Understanding the concept of the Least Common Multiple (LCM) is fundamental when working with fractions, especially in rational expressions. The LCM of a set of numbers is the smallest number that is a multiple of each number in the group. In our given problem, we have denominators 4, 6, and 8.
To find the LCM, we look for the smallest number that evenly divides each of these denominators.

• Start by identifying the prime factors of each number: 4 (2 × 2), 6 (2 × 3), and 8 (2 × 2 × 2).
• Take the highest power of each prime number present: 2 (cubed) from 8 and 3 from 6.
• Multiply these together: 2³ × 3 = 24.

Thus, the LCM of 4, 6, and 8 is 24.
The LCM provides us with a common base that can be applied to each fraction, allowing us to add or subtract them easily.

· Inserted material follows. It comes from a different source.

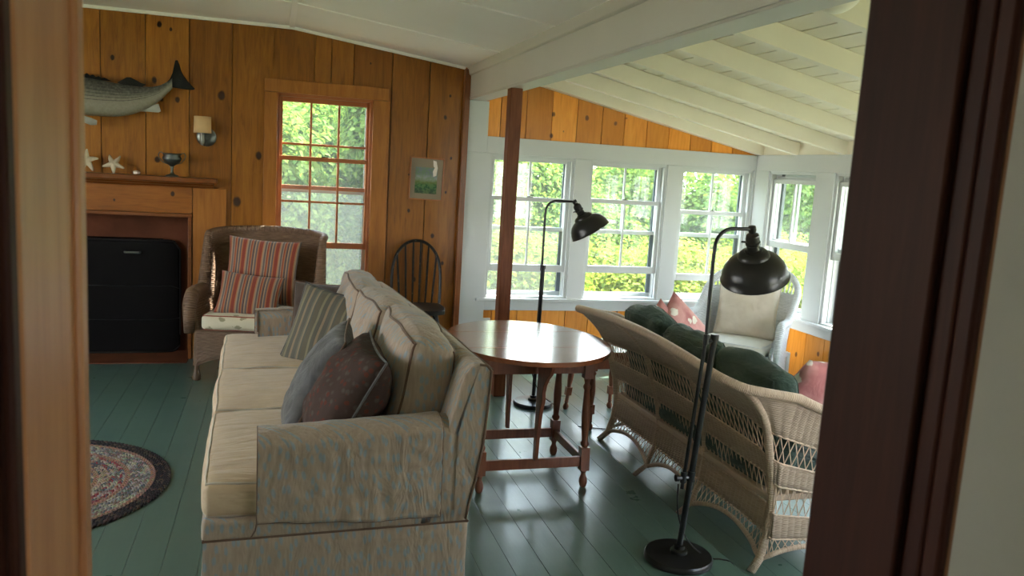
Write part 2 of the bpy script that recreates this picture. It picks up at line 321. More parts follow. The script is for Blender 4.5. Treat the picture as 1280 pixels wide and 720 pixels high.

Simplifying fractions means reducing them to their simplest form, where the numerator and denominator have no common factors other than 1. Let's illustrate this with our example.

• Once each fraction in the expression: \( \frac{x+1}{4}, \frac{x-3}{6}, \text{and} \frac{x-2}{8} \) is rewritten to have the same denominator (24), the next step is to add or subtract the numerators.

Combining the terms becomes straightforward, as they all share the LCM as the denominator:

• \( \frac{6(x+1)}{24} + \frac{4(x-3)}{24} - \frac{3(x-2)}{24} \)
• After combining like terms, the expression simplifies to \( \frac{7x}{24} \).

In this result, the numerator 7x and the denominator 24 share no common factors, indicating that the fraction is in its simplest form.

To manage rational expressions efficiently, mastering polynomial operations like distribution and combining like terms is essential. In our given expression, we performed these operations during the simplification process.
Distributing numbers through polynomials changes forms without altering values:

• For \( 6(x+1) \), multiply both terms inside the parentheses by 6, resulting in \( 6x + 6 \).
• Applying the same operation to \( 4(x-3) \), results in \( 4x - 12 \).

Once distributed, we combined like terms.

• Select all x terms together: \( 6x + 4x - 3x = 7x \).
• Gather constant terms: \( 6 - 12 + 6 = 0 \).

Finally, our operation results in the simplified rational expression \( \frac{7x}{24} \). Understanding these polynomial operations aids in expressing other similar rational expressions in their simplest forms.